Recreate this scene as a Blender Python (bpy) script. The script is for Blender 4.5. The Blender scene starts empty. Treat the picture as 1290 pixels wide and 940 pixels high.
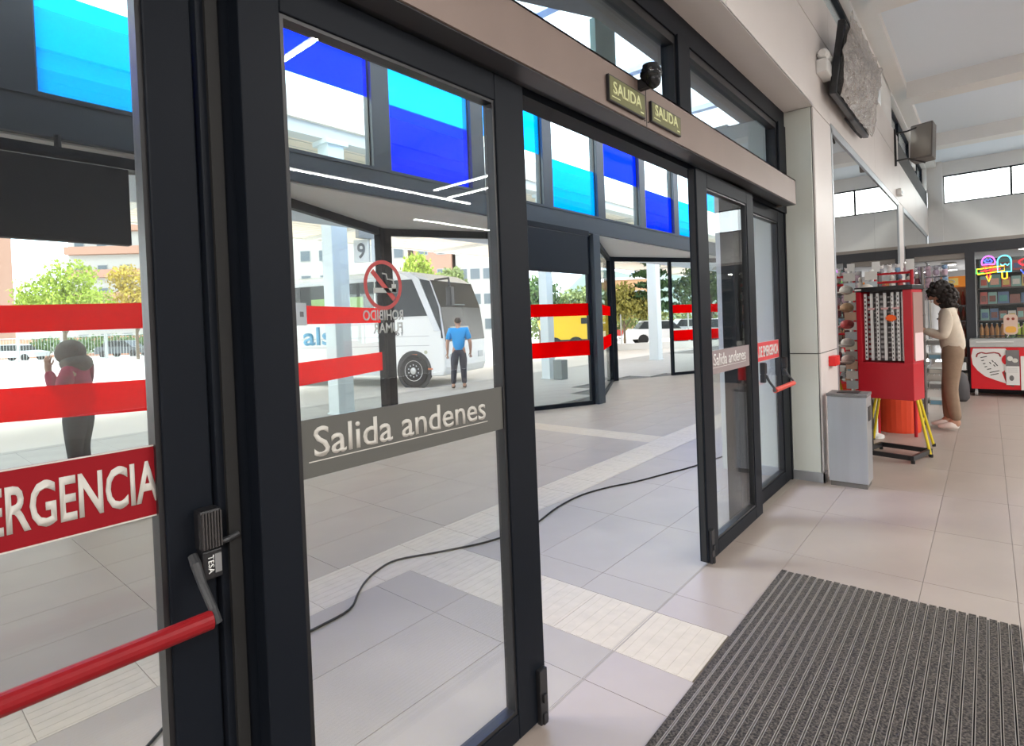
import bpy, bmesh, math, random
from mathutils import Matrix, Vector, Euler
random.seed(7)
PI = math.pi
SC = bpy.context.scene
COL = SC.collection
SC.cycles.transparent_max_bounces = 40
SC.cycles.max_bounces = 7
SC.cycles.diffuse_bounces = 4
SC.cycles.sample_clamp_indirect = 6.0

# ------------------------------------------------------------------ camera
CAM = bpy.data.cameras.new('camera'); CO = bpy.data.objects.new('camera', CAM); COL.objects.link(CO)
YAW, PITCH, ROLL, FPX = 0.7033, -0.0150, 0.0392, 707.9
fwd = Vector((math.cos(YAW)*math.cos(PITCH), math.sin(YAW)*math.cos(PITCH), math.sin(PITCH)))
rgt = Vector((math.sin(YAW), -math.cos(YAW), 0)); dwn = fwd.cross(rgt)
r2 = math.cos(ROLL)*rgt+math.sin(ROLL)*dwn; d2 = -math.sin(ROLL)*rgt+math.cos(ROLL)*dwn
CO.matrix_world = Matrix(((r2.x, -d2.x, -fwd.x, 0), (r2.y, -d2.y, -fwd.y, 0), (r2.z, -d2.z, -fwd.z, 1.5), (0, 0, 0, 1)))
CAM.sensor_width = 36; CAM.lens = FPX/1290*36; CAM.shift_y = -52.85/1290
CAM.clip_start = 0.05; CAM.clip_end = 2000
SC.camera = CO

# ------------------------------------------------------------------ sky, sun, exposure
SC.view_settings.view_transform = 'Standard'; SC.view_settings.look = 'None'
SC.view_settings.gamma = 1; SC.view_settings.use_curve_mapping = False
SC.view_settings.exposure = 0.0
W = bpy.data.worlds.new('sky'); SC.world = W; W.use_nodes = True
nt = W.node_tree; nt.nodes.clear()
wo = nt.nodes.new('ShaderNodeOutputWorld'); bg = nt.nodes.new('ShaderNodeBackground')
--
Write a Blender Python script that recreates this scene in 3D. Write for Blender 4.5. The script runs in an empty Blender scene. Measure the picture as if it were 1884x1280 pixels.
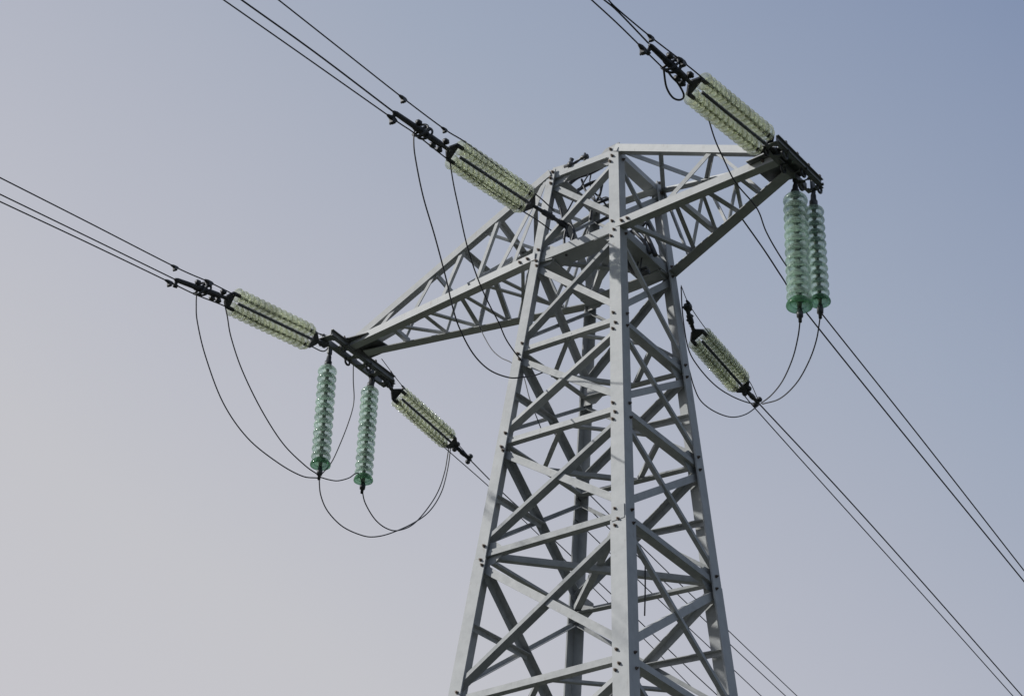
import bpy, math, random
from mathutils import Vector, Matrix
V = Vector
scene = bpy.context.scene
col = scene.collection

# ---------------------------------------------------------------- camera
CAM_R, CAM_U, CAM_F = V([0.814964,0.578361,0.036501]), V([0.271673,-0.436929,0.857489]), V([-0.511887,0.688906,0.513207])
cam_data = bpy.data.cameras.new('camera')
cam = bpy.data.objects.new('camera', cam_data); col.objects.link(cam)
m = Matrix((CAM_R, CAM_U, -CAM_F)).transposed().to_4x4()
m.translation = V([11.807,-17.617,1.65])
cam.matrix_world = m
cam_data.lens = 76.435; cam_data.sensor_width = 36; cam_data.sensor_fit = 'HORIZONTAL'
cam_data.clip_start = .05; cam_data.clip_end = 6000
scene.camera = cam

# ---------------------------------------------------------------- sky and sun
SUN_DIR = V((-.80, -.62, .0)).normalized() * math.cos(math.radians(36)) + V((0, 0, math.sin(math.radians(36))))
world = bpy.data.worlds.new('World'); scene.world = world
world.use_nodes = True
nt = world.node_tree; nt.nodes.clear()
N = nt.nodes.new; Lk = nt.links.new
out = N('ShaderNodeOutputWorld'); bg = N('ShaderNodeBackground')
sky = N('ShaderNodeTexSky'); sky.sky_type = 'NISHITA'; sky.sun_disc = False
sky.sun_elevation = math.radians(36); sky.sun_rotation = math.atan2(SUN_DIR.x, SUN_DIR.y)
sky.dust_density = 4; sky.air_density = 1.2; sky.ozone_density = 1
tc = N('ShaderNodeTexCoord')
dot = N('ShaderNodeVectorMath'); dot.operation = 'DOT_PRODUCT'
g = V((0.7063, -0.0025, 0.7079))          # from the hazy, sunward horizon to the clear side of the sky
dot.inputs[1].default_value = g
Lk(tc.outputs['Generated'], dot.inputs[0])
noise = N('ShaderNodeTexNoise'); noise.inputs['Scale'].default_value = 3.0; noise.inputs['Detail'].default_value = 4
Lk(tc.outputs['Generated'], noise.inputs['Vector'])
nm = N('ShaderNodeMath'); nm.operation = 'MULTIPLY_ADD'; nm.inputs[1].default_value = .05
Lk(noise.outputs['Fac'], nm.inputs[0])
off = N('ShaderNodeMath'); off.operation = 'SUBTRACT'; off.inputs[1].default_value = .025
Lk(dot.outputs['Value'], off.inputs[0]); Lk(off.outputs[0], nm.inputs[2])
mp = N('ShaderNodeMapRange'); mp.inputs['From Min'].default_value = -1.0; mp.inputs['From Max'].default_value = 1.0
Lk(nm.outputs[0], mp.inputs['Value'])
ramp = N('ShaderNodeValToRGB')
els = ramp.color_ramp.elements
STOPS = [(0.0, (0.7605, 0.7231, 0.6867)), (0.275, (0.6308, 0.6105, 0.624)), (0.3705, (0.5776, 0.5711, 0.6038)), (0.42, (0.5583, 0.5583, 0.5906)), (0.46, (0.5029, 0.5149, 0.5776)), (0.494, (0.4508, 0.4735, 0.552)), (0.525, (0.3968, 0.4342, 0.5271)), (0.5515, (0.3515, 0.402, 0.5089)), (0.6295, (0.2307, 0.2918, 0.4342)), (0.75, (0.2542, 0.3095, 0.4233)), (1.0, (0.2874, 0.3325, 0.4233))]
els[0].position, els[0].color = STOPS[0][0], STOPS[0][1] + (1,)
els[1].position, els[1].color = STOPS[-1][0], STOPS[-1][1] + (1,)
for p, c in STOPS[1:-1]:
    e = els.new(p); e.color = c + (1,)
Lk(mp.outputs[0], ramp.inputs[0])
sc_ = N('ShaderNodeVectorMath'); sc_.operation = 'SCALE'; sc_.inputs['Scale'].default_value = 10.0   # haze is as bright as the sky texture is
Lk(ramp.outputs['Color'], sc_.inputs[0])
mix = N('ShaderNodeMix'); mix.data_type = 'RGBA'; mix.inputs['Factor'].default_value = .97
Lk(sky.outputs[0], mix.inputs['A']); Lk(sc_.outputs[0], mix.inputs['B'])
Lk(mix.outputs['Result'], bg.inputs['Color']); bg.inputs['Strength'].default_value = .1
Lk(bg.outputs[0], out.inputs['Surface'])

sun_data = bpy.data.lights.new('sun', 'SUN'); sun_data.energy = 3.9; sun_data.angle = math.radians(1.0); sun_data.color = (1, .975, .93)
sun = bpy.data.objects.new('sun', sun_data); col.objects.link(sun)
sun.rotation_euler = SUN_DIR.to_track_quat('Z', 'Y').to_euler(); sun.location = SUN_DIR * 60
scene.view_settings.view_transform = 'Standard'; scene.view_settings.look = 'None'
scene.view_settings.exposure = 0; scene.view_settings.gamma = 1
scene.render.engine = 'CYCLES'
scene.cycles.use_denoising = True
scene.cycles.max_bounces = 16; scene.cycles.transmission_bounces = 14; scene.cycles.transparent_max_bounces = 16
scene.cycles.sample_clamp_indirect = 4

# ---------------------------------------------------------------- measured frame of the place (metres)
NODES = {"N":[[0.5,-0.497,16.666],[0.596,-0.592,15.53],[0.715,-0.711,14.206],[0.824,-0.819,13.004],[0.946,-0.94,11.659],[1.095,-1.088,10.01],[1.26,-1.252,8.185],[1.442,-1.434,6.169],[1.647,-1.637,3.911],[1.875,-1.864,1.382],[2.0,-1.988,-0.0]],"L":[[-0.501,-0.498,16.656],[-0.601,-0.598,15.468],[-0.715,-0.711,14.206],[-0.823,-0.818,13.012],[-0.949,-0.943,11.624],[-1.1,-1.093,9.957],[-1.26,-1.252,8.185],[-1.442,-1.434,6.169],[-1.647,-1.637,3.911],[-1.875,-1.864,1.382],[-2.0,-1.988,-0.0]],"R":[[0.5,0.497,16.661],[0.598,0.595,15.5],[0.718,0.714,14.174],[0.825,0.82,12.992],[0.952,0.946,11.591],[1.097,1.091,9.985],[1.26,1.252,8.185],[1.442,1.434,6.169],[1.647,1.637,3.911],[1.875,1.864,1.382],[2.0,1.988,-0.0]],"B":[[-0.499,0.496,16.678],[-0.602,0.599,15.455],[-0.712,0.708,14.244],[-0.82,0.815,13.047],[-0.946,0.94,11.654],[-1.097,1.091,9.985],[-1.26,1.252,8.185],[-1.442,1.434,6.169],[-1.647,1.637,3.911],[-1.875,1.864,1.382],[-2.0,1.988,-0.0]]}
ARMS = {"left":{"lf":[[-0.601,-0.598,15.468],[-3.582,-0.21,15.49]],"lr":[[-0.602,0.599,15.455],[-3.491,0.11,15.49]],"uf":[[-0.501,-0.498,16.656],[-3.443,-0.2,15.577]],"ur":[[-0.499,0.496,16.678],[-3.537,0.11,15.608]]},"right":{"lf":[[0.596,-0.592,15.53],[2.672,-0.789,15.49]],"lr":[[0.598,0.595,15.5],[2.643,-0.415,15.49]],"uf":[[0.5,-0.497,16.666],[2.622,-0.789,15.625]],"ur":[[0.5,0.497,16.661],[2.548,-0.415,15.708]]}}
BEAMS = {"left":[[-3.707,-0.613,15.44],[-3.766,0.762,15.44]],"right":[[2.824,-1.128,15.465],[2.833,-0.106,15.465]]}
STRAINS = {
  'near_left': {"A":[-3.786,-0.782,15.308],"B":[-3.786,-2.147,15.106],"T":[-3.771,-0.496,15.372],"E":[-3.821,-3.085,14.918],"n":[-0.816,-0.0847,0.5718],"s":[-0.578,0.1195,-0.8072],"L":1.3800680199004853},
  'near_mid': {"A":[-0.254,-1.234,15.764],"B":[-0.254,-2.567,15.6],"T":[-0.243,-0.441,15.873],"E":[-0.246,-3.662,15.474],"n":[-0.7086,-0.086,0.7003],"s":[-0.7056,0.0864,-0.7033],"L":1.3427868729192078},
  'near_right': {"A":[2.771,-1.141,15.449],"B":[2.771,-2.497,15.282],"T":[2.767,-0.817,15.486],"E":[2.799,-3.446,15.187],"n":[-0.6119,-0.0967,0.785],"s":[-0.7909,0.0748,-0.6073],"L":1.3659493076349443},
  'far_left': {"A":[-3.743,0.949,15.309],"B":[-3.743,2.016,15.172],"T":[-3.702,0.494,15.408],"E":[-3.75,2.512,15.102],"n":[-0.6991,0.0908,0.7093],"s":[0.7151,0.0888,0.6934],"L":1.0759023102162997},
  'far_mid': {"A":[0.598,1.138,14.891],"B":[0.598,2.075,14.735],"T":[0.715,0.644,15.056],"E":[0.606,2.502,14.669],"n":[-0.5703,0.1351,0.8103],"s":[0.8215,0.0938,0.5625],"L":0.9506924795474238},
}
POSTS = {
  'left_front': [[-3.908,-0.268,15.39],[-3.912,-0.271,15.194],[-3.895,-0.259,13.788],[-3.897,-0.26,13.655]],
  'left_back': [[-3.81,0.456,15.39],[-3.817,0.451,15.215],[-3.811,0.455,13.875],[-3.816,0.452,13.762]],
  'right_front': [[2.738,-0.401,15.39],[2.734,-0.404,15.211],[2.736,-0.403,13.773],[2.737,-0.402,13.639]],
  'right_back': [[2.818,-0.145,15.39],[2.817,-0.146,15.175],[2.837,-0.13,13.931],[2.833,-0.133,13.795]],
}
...
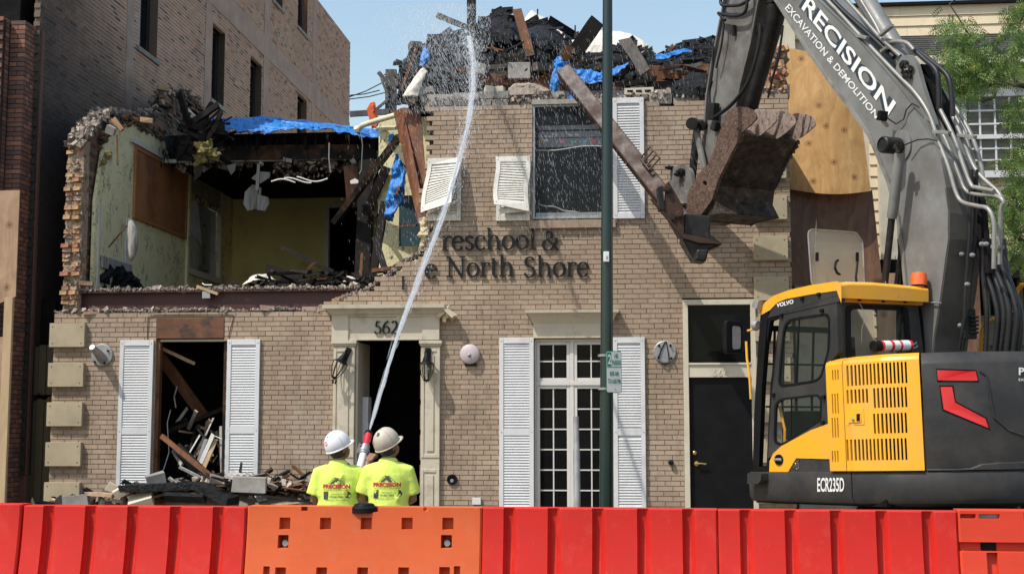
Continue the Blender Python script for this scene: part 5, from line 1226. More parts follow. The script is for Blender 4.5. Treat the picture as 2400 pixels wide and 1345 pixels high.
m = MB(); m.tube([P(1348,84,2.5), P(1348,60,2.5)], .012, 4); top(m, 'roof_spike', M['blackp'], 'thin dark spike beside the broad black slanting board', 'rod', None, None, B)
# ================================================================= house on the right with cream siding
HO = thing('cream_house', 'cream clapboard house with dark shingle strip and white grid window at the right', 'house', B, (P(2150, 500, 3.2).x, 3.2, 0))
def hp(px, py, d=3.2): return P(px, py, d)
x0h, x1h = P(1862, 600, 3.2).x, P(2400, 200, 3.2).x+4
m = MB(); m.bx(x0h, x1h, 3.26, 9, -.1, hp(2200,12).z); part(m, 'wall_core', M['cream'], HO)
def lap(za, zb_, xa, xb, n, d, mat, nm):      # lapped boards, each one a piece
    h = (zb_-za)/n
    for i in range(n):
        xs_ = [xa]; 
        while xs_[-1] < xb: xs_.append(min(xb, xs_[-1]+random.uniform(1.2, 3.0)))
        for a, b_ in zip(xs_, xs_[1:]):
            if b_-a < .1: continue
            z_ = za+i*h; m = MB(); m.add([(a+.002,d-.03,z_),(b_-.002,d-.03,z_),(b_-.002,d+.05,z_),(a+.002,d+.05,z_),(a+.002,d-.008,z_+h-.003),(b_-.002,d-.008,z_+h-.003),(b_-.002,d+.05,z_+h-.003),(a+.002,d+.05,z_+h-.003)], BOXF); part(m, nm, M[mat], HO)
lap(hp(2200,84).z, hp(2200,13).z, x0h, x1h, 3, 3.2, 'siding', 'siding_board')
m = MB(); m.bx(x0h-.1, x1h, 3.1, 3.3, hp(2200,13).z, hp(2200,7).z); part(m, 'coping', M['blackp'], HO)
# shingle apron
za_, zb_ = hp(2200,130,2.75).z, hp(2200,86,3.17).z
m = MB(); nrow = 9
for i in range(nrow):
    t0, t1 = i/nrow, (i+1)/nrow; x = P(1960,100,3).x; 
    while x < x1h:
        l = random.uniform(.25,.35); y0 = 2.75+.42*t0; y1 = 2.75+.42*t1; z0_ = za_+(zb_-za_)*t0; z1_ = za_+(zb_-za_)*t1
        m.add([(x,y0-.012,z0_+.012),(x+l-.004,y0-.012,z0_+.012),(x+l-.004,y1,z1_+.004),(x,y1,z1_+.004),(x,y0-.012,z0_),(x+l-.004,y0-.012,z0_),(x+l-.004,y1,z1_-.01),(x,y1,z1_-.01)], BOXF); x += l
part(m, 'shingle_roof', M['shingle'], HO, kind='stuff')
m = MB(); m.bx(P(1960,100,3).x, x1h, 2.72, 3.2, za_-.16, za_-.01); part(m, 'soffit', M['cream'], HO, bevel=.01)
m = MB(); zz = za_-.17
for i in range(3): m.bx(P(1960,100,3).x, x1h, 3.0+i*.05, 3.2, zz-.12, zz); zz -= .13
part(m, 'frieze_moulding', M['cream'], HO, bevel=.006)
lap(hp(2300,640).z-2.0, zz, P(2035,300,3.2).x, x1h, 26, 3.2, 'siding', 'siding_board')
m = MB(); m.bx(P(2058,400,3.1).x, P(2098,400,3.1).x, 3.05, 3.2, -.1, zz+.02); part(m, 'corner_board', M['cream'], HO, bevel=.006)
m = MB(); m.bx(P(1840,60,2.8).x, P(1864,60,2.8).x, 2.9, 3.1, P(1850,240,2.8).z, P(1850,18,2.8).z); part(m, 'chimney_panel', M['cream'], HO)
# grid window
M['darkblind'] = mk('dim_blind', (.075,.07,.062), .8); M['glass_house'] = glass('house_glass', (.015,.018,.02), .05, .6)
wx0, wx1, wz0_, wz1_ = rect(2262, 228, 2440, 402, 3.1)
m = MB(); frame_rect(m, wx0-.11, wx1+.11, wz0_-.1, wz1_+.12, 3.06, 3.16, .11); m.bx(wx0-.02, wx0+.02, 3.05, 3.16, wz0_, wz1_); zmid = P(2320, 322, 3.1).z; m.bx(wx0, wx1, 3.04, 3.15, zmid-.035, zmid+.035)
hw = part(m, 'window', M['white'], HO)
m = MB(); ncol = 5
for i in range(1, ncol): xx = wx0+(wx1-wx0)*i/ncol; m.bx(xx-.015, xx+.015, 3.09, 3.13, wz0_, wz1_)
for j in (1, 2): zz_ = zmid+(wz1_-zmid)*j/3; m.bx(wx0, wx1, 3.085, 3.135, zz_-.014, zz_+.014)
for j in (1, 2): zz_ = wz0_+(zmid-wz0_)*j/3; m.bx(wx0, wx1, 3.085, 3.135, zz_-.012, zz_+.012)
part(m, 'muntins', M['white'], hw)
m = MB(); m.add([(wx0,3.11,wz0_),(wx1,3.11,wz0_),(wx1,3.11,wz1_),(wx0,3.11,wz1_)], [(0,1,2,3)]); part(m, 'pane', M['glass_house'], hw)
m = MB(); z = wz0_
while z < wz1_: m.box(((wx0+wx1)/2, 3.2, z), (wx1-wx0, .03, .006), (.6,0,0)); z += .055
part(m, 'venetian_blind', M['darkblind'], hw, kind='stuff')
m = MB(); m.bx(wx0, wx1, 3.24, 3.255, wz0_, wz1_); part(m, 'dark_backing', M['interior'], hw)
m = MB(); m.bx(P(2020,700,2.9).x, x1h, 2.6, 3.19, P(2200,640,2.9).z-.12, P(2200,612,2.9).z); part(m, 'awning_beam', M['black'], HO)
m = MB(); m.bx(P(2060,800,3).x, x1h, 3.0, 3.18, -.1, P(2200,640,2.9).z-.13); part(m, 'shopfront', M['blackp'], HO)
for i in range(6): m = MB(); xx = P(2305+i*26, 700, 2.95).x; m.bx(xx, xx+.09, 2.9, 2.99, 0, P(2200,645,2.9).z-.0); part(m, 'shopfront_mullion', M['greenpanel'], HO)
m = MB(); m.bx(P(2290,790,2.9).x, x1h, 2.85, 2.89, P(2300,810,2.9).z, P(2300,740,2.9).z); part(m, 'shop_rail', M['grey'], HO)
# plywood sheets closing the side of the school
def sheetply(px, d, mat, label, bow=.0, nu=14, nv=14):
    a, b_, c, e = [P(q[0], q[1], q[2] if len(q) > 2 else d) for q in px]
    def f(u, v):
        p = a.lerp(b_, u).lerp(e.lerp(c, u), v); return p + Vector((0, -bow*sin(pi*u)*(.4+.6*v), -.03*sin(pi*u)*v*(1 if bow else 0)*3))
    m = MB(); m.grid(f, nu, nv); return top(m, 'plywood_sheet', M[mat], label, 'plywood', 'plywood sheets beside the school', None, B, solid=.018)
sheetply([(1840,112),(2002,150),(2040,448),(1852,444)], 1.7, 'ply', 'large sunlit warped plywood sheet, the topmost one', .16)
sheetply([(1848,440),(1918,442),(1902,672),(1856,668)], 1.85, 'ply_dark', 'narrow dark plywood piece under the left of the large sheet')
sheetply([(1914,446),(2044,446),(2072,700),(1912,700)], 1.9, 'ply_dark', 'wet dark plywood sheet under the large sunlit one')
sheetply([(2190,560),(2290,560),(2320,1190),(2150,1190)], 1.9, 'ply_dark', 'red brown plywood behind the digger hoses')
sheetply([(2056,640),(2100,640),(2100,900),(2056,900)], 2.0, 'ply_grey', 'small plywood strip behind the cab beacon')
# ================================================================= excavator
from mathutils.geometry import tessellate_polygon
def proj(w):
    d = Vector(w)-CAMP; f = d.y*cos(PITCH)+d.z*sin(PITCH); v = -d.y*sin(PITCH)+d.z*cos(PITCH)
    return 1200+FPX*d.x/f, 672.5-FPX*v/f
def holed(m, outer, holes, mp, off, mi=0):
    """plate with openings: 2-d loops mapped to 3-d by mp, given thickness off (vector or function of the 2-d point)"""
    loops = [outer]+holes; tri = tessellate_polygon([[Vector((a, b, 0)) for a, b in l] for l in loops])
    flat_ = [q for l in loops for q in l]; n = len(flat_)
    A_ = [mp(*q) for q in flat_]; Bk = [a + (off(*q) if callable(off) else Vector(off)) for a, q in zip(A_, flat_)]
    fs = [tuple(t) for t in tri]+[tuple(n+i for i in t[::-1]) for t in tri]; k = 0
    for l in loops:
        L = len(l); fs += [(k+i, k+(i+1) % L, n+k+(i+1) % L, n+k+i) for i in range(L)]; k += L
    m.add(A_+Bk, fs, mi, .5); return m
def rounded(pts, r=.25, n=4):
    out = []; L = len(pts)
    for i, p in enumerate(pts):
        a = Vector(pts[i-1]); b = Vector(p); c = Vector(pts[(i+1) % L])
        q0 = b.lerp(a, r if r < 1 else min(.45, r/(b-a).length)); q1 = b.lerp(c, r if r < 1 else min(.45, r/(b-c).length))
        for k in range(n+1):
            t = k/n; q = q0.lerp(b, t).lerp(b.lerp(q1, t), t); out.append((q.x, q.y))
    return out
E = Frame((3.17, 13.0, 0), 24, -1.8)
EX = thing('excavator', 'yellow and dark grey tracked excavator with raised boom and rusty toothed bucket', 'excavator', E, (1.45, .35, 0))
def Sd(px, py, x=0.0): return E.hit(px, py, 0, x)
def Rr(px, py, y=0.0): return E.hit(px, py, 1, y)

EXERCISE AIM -
Begin with the line that contains "Recreate this scene" and end with the line that contains "SC.cycles.sample_clamp_indirect = 6.0"; write out both and all lines between exactly, but no pictures.

RIGHT ANSWER -
Recreate this scene as a Blender Python (bpy) script. The script is for Blender 4.5. The Blender scene starts empty. Treat the picture as 1290 pixels wide and 940 pixels high.
import bpy, bmesh, math, random
from mathutils import Matrix, Vector, Euler
random.seed(7)
PI = math.pi
SC = bpy.context.scene
COL = SC.collection
SC.cycles.transparent_max_bounces = 40
SC.cycles.max_bounces = 7
SC.cycles.diffuse_bounces = 4
SC.cycles.sample_clamp_indirect = 6.0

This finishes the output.